I want to actually pick a few stocks that are reporting earnings in the next few days. One of the stocks that is reporting earnings tomorrow is United Airlines.

Today there should be high volatility and it will be gone tomorrow. So let’s take a look at United Airlines.

Typically I do not want to be in these sorts of trades very long.

Since the earnings are tomorrow, I’m choosing option contracts that expire in two days from now.

Now, keep in mind that right now I’m just discussing the idea. I don’t have the specific rules yet, but we have a concept to work with.

Right now United Airlines is trading at $31. So the idea is that I’m selling deep out of the money puts and calls. So finding an option contract with a  Delta of 0.67 will have  90% probability of success. I can actually go to the 27 strike , that’s more than a 10%-15% move.

So for this trade I would sell the 36 and the 27 strike price. The idea here is that if United is reporting earnings tomorrow, it will trade within this range for the next 2 days.

So is this trade possible?

You can see the probability of selling the calls and puts,  by using one of the tools built into your broker platform. This tool is called the Risk Profile

So tomorrow, if the price stays between the 36 and the 27 strike prices, the probability of success is 80%.

That means there’s an 80% probability that the strategy will result in a profit IF, there is no major move.

That doesn’t sound too bad. For one contract, the margin impact is only $368. So based on my margin, I can make 10% in 2 days.

It seems that we could be even less aggressive and choose strike prices a little bit out of the money. But you see, this is the general idea.

Let’s consider another example.

Let’s look at another earnings play. Qualcomm is reporting today. There are options that expire in two days from today.
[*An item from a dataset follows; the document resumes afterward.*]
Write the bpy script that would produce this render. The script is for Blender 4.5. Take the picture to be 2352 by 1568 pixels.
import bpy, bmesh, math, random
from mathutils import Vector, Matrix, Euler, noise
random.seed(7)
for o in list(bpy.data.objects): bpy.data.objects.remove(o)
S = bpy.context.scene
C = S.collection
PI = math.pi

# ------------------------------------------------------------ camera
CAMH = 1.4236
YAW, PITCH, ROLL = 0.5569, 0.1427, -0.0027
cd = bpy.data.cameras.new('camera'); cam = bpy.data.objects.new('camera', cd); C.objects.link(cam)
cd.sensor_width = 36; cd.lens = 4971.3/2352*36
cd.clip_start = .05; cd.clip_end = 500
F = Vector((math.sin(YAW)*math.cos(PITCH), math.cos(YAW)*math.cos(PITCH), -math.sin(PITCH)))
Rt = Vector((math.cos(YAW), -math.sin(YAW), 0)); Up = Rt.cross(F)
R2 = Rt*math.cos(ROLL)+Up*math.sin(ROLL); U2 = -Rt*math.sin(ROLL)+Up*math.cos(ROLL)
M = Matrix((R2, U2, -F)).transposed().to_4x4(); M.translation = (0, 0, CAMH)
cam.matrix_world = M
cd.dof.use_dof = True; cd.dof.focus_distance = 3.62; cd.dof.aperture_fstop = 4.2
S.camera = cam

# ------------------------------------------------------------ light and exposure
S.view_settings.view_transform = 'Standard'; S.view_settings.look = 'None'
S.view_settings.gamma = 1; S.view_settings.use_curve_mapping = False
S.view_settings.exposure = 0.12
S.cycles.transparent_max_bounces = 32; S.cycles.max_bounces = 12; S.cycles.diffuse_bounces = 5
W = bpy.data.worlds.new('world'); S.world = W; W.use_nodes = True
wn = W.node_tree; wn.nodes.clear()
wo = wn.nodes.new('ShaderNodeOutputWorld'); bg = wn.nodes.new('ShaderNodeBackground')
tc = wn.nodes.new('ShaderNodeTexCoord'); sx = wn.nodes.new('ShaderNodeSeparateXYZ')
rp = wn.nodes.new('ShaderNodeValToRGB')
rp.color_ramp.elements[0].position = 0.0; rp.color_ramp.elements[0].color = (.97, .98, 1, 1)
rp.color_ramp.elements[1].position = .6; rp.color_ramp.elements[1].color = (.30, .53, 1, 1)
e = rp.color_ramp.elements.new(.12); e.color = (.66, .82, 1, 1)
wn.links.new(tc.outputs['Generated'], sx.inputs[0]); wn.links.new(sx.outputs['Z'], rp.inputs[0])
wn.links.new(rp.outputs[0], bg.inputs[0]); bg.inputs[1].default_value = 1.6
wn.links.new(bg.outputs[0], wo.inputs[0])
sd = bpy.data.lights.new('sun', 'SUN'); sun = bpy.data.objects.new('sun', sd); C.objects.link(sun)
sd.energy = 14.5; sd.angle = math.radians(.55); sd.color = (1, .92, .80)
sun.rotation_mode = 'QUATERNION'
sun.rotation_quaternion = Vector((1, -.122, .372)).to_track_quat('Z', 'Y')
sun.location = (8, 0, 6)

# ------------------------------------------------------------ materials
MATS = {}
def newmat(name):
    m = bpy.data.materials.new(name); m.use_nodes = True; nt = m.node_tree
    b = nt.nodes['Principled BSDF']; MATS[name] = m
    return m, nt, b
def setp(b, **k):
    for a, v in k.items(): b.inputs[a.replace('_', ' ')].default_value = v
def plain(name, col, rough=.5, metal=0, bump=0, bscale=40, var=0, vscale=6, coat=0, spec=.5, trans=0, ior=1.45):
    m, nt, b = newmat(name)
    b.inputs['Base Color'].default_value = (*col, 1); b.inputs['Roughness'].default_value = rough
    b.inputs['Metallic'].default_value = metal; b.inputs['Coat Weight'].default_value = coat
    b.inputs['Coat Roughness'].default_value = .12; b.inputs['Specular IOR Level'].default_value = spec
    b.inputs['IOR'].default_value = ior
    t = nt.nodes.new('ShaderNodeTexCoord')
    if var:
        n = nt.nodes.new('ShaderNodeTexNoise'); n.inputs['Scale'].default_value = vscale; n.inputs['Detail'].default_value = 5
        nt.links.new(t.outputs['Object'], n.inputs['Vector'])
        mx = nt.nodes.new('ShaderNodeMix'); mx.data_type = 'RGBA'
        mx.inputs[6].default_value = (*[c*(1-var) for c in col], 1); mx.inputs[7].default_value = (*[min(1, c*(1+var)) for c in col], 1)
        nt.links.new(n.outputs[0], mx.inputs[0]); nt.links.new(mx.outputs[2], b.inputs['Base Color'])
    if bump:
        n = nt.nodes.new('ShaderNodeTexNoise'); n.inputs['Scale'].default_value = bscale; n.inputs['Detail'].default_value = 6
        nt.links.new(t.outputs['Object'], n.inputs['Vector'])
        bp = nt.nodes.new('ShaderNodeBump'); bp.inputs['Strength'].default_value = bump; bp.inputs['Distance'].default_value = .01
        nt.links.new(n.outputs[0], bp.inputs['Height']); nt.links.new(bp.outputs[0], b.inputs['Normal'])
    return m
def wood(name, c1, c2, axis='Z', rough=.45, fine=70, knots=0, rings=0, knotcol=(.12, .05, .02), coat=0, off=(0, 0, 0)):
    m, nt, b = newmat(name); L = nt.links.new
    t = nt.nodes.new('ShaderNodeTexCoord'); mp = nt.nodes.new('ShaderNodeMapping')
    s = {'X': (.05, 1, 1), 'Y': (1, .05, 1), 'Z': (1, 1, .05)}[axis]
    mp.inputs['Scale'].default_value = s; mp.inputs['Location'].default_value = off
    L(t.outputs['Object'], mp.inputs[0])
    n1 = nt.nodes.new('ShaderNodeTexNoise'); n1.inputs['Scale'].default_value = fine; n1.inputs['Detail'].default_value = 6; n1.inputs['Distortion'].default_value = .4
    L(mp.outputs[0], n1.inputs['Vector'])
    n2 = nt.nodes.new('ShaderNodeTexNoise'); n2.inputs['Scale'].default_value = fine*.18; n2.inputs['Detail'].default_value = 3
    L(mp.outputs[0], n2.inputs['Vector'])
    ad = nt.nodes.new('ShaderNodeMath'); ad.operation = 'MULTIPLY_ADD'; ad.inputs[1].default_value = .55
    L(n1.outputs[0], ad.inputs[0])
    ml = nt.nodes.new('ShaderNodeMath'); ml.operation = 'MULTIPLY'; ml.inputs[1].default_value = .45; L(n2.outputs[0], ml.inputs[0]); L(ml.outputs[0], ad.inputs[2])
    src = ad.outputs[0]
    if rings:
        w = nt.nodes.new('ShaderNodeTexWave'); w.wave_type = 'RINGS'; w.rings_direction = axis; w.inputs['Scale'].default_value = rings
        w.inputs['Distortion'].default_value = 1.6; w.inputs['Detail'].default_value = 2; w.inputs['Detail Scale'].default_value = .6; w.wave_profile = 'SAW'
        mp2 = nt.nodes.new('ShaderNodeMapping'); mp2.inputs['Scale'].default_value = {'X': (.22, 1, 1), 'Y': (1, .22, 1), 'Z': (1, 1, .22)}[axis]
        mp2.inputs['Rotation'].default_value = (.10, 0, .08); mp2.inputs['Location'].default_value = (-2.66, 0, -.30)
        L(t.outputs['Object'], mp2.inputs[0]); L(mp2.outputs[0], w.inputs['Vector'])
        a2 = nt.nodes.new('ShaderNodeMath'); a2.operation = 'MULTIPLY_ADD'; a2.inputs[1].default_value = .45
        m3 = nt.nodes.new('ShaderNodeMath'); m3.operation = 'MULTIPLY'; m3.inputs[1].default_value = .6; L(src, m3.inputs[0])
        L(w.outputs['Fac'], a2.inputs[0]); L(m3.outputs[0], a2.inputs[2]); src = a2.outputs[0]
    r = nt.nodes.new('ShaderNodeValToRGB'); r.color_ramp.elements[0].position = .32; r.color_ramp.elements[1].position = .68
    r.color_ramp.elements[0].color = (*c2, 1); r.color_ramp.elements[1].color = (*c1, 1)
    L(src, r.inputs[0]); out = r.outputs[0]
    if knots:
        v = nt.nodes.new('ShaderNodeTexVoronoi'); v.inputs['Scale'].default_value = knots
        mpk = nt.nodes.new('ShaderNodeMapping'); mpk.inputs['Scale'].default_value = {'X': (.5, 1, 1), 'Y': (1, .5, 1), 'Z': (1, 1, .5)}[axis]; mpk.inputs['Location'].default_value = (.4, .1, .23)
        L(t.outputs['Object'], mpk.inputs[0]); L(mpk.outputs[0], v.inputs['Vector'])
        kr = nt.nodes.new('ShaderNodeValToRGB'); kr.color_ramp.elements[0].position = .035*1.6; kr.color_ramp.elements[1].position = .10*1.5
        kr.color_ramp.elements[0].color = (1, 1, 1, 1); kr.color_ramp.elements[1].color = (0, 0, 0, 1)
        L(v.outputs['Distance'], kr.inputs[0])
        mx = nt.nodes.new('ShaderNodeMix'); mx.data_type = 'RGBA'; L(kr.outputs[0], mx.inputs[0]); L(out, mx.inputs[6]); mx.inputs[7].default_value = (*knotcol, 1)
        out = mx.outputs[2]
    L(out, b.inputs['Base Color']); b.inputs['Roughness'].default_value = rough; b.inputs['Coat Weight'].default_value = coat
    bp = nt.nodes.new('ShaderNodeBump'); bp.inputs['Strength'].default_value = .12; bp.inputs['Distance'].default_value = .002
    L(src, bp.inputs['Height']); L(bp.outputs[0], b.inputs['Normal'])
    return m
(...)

So the idea is that these types of positions trade within a certain range. I mean, is it risky? I don’t think so, because if you look at Qualcomm, any movement on earnings is typically less than 5%.

These example positions are not like Google.  Larger stocks like Google may have a 10% or greater than expected move.

So once again, the idea is that the movement of this underlying stock will not be significant. 

So as we can see, Qualcomm is trading around 78, so I’m looking for a strike price below, somewhere around 71. This movement would be about $7. That’s almost a 10% move. We can get $0.16 – $0.17 per contract.  On the upside we’re looking for 6 dollars, around the 85 strike price.

So if Qualcomm would stay within this range over the next two days, we can collect $50 in two days. I  would probably trade 20 contracts so  that I can collect  $1,000 in the two days.

I don’t know about you, but that’s a pretty sweet deal…

Conclusion 

I wanted to show you how I go from an idea, to testing the ideas, and then to developing the rules.

We will delve into developing the rules of this trade in a future blog post.  Right now I’m  sharing right now a trading idea, and the trading idea is based on selling options.

So again, the idea is that right before earnings, volatility is high. Because uncertainty is high before earnings, and that after earnings volatility plunges. Based on this same trade idea, I was able to earn over 3% in 3 days. With margin it would probably be 3% per day, which is amazing, right?

So right now we have an idea and we’re in the testing phase.  As I continue to take these positions I am looking for trades that also don’t work out. This will help me to develop the rules.